Meg-ABookishAffair More than 1 year ago
This book was definitely different than I expected. It's sort of hard to categorize it. The story is definitely unique. I could see this story appealing to a wide variety of readers. As a historical fiction lover, I really liked the historical elements. The story takes place in the late 1800s. It was interesting to see what things were like then. There is also a really interesting fantasy element to it, mostly having to do with the characters, which I will get into later. Auraria is in the middle of nowhere Georgia. It's not all that notable except for the people or rather beings that make their home there. I loved all of the different beings in this book. Westover does a great job with making them feel really real. That's definitely a talent! I love when authors are able to turn the fantastic into something familiar. It's sort of magical realism in a way.
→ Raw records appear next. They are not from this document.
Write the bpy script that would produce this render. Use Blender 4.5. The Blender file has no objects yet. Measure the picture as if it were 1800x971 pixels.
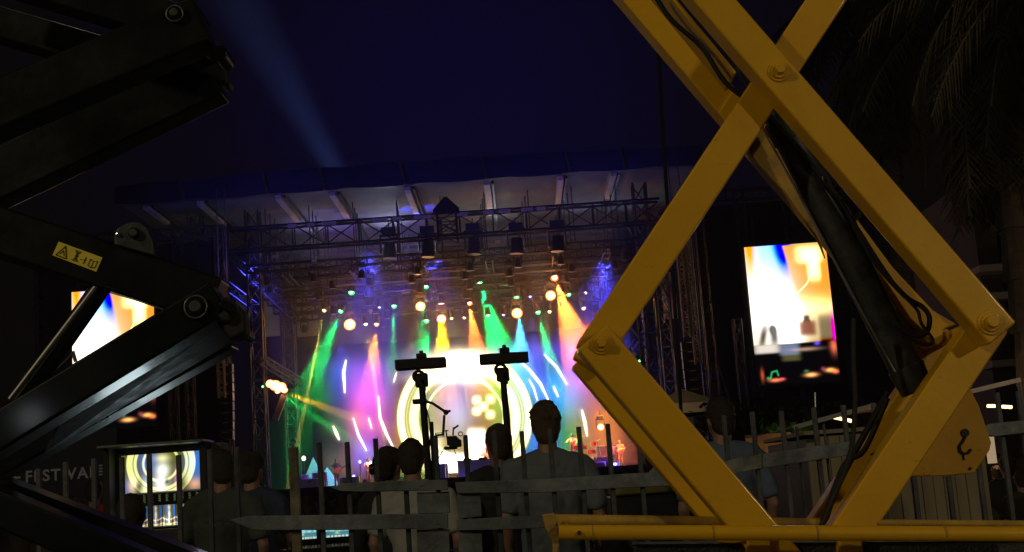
import bpy, bmesh, math, random
import numpy as np
from mathutils import Vector, Matrix, noise
random.seed(7)
sc = bpy.context.scene
col = sc.collection
# ------------------------------------------------------------------ camera
F = 2300.0
TH = math.atan(380 / F); RO = math.radians(4)
r0 = Vector((1, 0, 0)); u0 = Vector((0, -math.sin(TH), math.cos(TH))); fw = Vector((0, math.cos(TH), math.sin(TH)))
RT = r0 * math.cos(RO) - u0 * math.sin(RO); UP = u0 * math.cos(RO) + r0 * math.sin(RO)
EYE = Vector((0, 0, 1.5))
def W(px, py, Y):
    d = fw + RT * ((px - 900) / F) + UP * ((485.5 - py) / F)
    return EYE + d * (Y / d.y)
cam = bpy.data.objects.new('camera', bpy.data.cameras.new('camera')); col.objects.link(cam)
m = Matrix((RT, UP, -fw)).transposed().to_4x4(); m.translation = EYE; cam.matrix_world = m
cam.data.lens = 36 * F / 1800; cam.data.clip_end = 2000; cam.data.clip_start = 0.05
sc.camera = cam
# ------------------------------------------------------------------ world (night sky with town glow)
wd = bpy.data.worlds.new('World'); sc.world = wd; wd.use_nodes = True
nt = wd.node_tree; N = nt.nodes; L = nt.links
bg = N['Background']
tc = N.new('ShaderNodeTexCoord'); dp = N.new('ShaderNodeVectorMath'); dp.operation = 'DOT_PRODUCT'
gd = (W(800, 200, 60) - EYE).normalized(); dp.inputs[1].default_value = gd
L.new(tc.outputs['Generated'], dp.inputs[0])
rp = N.new('ShaderNodeValToRGB'); L.new(dp.outputs['Value'], rp.inputs[0])
e = rp.color_ramp.elements
e[0].position = 0.0; e[0].color = (.0020, .0015, .0013, 1)
e[1].position = 1.0; e[1].color = (.0028, .0016, .0180, 1)
k = e.new(.945); k.color = (.0019, .0014, .0013, 1)
k = e.new(.984); k.color = (.0020, .0013, .0056, 1)
L.new(rp.outputs[0], bg.inputs[0]); bg.inputs[1].default_value = 1.0
sc.view_settings.view_transform = 'Standard'; sc.view_settings.look = 'None'; sc.view_settings.exposure = 0; sc.view_settings.gamma = 1
sc.cycles.volume_bounces = 0; sc.cycles.use_light_tree = True; sc.cycles.max_bounces = 6
sc.cycles.use_denoising = True; sc.cycles.sample_clamp_indirect = 0; sc.cycles.sample_clamp_direct = 0
def lamp(kind, loc, energy, color, size=.1, target=None, angle=60, blend=.3, name='lamp_light', parent=None):
    d = bpy.data.lights.new(name, kind); d.energy = energy; d.color = color
    if kind == 'AREA': d.size = size
    else: d.shadow_soft_size = size
    if kind == 'SPOT': d.spot_size = math.radians(angle); d.spot_blend = blend
    o = bpy.data.objects.new(name, d); col.objects.link(o)
    off = parent.location if parent else Vector((0, 0, 0))
    o.location = Vector(loc) - off
    if parent: o.parent = parent
    if target is not None: o.rotation_euler = (Vector(target) - Vector(loc)).to_track_quat('-Z', 'Y').to_euler()
    return o
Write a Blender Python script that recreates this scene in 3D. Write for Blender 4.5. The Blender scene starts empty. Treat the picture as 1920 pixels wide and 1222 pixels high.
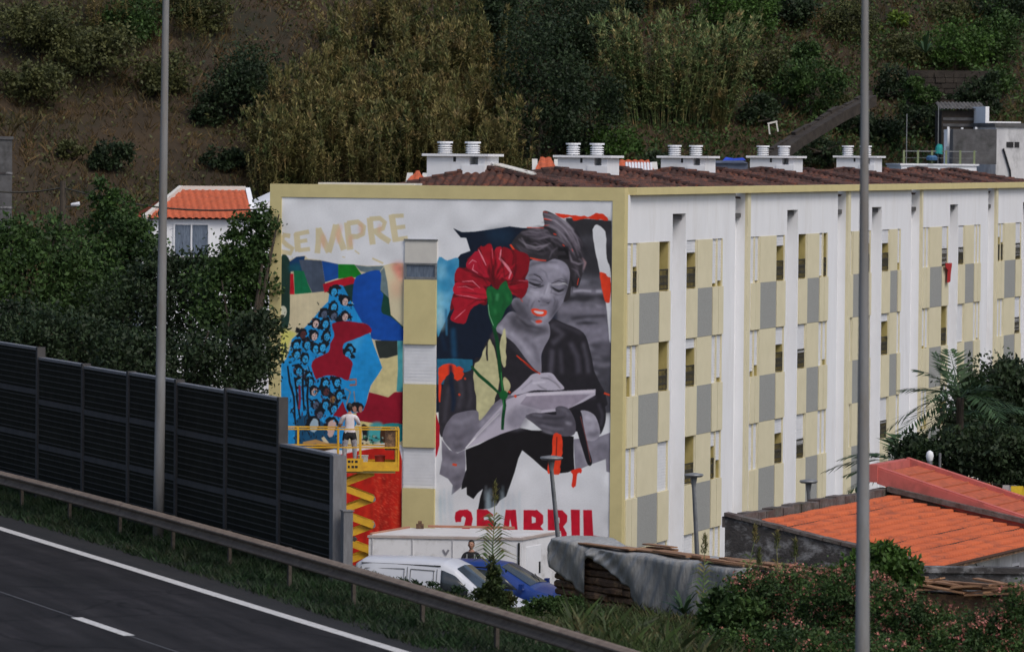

My favorite character was the Princess of the lake. She is just a really cool and very well written character. The downside of this book to me really had to do with the main character, Holtzclaw. There is all of this fantastic stuff going on around him and he's just not that exciting on his own. He's definitely a good guy and is trying to do right by his employer, Shadburn, and by the people of the town but he struck me as a little bit flat. On the upside, he did help to make the more unique characters stand out a little bit more. Bottom line: This book is great for those who like a little fantastic with their literary.
cindymt More than 1 year ago
There once was a town called Auraria in Georgia. An ordinary, rather dour clerk, Holtzclaw, on a mission for his boss, runs smack into this town’s magic. Moon maidens, a water goddess and fantastic peaches are just some of his encounters. His attempts to first ignore the fact of magic, then to find some logical explanation and then to deal with it, never seem to shake his sense of duty. The mission involves a personal project for the boss who normally walks away from every deal richer than before. It soon becomes obvious that the boss is way too personally involved and his Midas touch washed away. Holtzclaw is left to deal with the oddities of magic while trying to save the boss, the project and a giant invincible turtle. Received free copy for review.